The Americans was published in France, by Delpire, in 1958 and in America in 1959, but before that, in 1952 in Paris and 1954 in New York, Henri Cartier-Bresson had already published his The Decisive Moment. Aside from the importance of the creation of the Magnum Photo Agency, Cartier-Bresson brought a new style of photography based on the new 35-mm rangefinder cameras, as Leica, and his theory of The Decisive Moment is still in force today. I agree that the principles of the French photographer could not remain immutable forever, but, don’t the images of Frank, that I show here, remember quitte a lot to the ones Henri Cartier-Bresson took a few years earlier?



ROBERT FRANK. CHICAGO 1955-1956



CARTIER-BRESSON. NEW YORK 1947


ROBERT FRANK. INDIANAPOLIS 1955-1956


CARTIER-BRESSON. LOS ANGELES 1946


ROBERT FRANK. LONDON1952


CARTIER-BRESSON. NEW YORK 1947


And as someone who does shatter the style of the founder of Magnum, I would distinguish William Klein and his New York book published in France in 1956, 2 years before than the one of Robert Frank.
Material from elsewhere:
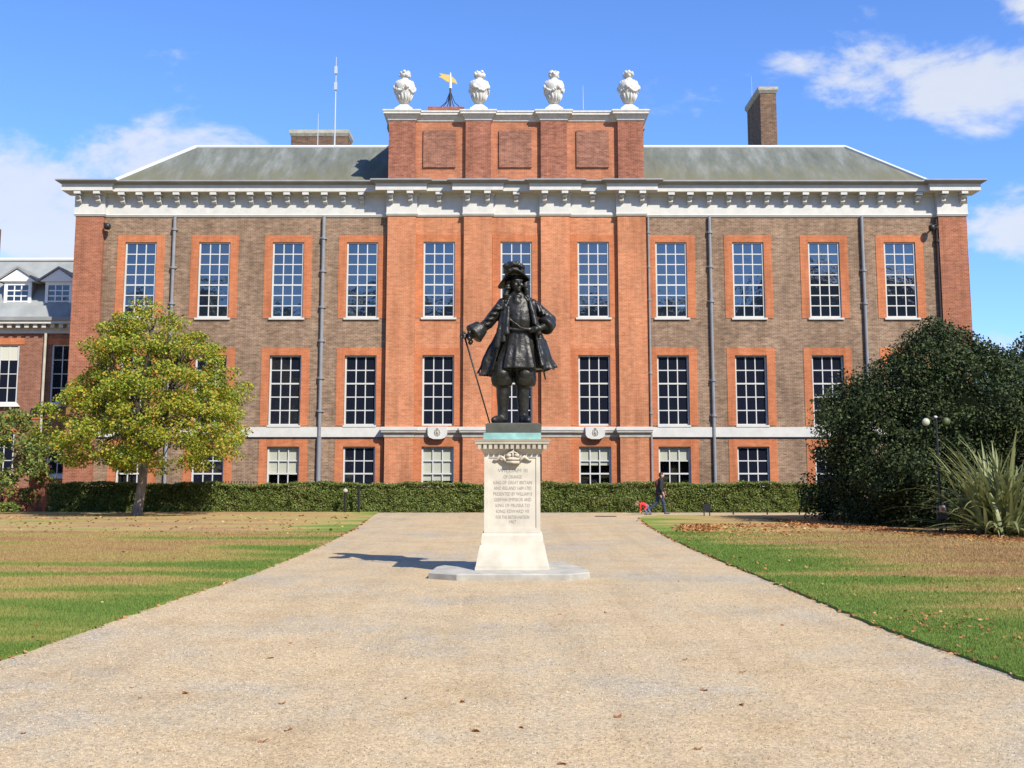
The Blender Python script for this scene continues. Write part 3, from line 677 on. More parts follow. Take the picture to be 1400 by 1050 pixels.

NEW YORK 1954-1955. WILLIAM KLEIN

NEW YORK 1954-1955. WILLIAM KLEIN

NEW YORK 1954-1955. WILLIAM KLEIN


And, even though it is also a personal opinion, I would stress also Sweet Life the book that the Dutch Ed Van der Elsken published in 1966.


SWEET LIFE. ED VAN DER ELSKEN 1959

SWEET LIFE. ED VAN DER ELSKEN 1959

SWEET LIFE. ED VAN DER ELSKEN 1959


It is true that the photographic historians suggest that Robert Frank introduces what they call the perishable moments instead of the decisive ones. But I think one of the other reasons for the consideration of Frank's book lies in the excellent text by Jack Kerouac, one of the leaders of the Beat Generation, which accompanies it. Kerouac wrote: "after seeing these pictures you end up finally not knowing any more whether a jukebox is sadder than a coffin”. Is a very bold phrase, but, is it so good the jukebox photo? Does that photo really hit us in the same manner as Eugene Smith’s Tomoko in the bath or Country Doctor, for example?


JUKEBOX. ROBERT FRANK NEW YORK 1955-1956

COUNTRY DOCTOR. EUGENE SMITH 1948

TOMOKO EN EL BAÑO / TOMOKO IN THE BATH. EUGENE W. SMITH 1972


In my personal rating I would place first in The Decisive Moment, followed by New York, Sweet Life and, finally, The Americans.